After drying, it was then glued to the base wood with hide glue. While the glue dried (slowly), a few small cracks formed in the veneer, but nothing too serious. Another thing to note: these John Birge clocks have the thin top strips of veneer along the crown in the "long" direction, while later Birge clocks have the veneer in the "short" direction. Match what's on your case, as this can make a big difference.





This detail photo shows some of the botch repair by a previous restorer, where the glue lines in the crown didn't add up, so the crown was sanded down crooked. Since the veneer here was also chipped, I replaced the entire section.



Some of the wood was removed to fit a new patch.



The same was done on the opposite side, but the veneer on this one was good, so I carefully cut around it.







These are all the chunks and wedges ready to glue in place.



The crown was re-assembled using a paper template guide, as well as "spring clamps" made from old upholstery springs.





After staining and finishing the re-veneered section, it continued to develop cracks, and it was NOT looking good at all.





I decided to remove all the veneer and start over. The moulding was sanded to bare wood again, and this time I used contact cement instead of hide glue. I didn't want to use contact cement, but I knew it would work, and the base is not original, so I didn't feel too bad about it. I will have to practice veneering with hide glue for future projects.

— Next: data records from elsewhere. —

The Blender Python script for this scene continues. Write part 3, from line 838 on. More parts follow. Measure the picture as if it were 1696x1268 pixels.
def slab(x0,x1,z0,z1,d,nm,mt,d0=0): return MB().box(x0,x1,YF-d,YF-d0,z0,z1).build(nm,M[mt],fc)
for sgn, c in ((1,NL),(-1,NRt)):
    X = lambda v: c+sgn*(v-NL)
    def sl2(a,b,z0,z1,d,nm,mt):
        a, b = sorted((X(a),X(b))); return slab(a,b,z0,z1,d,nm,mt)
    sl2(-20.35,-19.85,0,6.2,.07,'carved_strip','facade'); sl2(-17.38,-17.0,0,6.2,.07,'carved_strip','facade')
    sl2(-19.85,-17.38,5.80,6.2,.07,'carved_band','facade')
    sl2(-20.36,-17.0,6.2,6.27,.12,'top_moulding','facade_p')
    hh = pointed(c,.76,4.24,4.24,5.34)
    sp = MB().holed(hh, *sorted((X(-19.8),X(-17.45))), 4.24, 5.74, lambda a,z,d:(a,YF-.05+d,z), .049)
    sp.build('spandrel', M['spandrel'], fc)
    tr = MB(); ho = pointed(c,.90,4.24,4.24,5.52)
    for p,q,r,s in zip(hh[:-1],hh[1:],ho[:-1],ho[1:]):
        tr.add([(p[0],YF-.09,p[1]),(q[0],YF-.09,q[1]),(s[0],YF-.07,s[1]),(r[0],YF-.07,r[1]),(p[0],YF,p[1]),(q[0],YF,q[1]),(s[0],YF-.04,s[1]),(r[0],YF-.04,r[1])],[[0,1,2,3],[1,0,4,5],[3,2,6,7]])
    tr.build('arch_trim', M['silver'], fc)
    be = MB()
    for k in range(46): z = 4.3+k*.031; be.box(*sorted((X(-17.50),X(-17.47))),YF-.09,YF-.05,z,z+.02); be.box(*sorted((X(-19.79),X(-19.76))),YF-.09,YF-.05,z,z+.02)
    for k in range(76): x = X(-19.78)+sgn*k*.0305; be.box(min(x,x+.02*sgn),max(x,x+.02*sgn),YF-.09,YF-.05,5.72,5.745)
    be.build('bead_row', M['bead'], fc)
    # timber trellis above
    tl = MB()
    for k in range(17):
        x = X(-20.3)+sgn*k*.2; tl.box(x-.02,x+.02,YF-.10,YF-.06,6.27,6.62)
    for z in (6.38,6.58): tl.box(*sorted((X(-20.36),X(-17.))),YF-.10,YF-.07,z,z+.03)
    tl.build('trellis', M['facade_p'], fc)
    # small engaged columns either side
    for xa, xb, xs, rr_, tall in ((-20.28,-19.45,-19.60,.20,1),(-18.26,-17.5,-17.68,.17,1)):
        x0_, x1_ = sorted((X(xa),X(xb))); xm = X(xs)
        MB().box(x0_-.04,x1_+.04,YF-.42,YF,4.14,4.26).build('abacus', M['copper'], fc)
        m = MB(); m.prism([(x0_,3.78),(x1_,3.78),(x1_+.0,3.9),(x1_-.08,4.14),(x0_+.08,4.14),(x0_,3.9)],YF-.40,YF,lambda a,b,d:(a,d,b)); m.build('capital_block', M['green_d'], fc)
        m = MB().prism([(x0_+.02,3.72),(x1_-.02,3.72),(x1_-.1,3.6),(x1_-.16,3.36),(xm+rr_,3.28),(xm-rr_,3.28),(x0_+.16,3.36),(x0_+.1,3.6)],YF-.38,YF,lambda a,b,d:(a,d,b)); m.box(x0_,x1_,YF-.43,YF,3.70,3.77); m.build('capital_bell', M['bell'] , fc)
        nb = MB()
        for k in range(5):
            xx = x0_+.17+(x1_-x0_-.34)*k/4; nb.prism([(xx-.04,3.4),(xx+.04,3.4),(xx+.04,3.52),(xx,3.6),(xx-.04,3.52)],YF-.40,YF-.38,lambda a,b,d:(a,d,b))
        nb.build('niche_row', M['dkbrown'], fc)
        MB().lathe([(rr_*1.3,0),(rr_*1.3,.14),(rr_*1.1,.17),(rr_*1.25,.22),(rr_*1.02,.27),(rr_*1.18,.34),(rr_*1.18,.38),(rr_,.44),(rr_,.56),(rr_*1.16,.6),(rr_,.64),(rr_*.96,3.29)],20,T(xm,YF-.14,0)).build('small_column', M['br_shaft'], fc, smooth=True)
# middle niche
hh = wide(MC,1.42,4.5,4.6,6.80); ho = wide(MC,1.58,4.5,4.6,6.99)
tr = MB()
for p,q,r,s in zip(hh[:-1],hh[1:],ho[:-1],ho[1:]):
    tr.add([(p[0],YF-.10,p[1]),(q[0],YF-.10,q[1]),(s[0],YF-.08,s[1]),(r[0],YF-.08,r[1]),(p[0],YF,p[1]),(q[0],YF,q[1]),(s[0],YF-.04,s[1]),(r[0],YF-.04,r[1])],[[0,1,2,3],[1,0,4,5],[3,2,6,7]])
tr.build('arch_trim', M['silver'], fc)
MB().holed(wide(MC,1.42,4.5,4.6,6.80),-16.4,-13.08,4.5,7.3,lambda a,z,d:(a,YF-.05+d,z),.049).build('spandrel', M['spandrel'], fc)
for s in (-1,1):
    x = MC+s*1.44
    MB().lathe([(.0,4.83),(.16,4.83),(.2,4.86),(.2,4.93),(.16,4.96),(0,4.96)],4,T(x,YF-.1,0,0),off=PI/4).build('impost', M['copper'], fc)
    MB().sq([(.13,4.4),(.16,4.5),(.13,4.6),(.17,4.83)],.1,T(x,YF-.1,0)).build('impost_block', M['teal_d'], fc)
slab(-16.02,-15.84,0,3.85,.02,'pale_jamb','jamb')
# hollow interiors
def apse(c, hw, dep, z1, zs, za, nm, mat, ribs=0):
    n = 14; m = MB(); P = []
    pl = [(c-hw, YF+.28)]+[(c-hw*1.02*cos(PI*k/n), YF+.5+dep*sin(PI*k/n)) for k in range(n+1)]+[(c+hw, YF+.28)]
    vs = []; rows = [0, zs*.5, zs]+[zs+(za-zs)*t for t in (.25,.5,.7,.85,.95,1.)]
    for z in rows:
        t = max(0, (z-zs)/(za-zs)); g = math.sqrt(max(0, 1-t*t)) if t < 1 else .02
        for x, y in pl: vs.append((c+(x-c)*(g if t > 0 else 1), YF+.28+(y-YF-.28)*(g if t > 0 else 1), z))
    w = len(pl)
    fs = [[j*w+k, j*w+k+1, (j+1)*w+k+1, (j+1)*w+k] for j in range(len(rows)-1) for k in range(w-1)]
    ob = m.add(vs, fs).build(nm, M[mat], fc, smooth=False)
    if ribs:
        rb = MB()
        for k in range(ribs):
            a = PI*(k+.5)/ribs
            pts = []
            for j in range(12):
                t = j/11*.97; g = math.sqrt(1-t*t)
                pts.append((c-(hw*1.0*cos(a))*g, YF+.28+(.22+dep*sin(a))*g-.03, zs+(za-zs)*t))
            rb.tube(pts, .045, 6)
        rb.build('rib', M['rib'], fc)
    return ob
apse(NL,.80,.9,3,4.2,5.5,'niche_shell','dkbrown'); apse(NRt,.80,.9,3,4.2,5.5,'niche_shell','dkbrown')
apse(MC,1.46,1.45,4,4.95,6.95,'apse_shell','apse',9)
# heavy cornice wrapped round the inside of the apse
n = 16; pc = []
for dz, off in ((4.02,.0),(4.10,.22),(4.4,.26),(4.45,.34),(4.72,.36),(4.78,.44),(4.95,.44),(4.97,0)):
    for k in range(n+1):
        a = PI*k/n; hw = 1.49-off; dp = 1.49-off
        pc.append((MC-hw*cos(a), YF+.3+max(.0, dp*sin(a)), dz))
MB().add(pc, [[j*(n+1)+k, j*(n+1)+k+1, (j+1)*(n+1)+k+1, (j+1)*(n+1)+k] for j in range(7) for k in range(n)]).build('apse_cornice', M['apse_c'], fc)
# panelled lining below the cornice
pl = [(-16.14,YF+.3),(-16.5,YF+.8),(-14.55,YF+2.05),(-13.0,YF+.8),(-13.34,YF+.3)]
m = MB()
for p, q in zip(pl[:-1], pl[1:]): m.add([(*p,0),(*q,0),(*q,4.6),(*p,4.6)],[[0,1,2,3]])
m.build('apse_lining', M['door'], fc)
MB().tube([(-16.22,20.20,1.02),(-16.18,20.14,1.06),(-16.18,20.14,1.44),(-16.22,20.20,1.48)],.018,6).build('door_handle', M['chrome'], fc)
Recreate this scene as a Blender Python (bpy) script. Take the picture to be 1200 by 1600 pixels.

The newly repaired and finished section of crown was then glued to the rest of the assembly.





New glue blocks were made and installed to replace the missing ones on the left side.



These two are original.



A new mounting hole was drilled (carefully - to line up with the old existing hole). A spade bit was used for this, as well as a 3/16" bit to open-up the centre.



Here's the re-veneered section.



Detail of some of the patches.





After all those repairs, the crown was then glued, screwed, and clamped to the case.



The last part was to blend and antique the finish on the top to hide all the repairs. I was pretty happy with the results.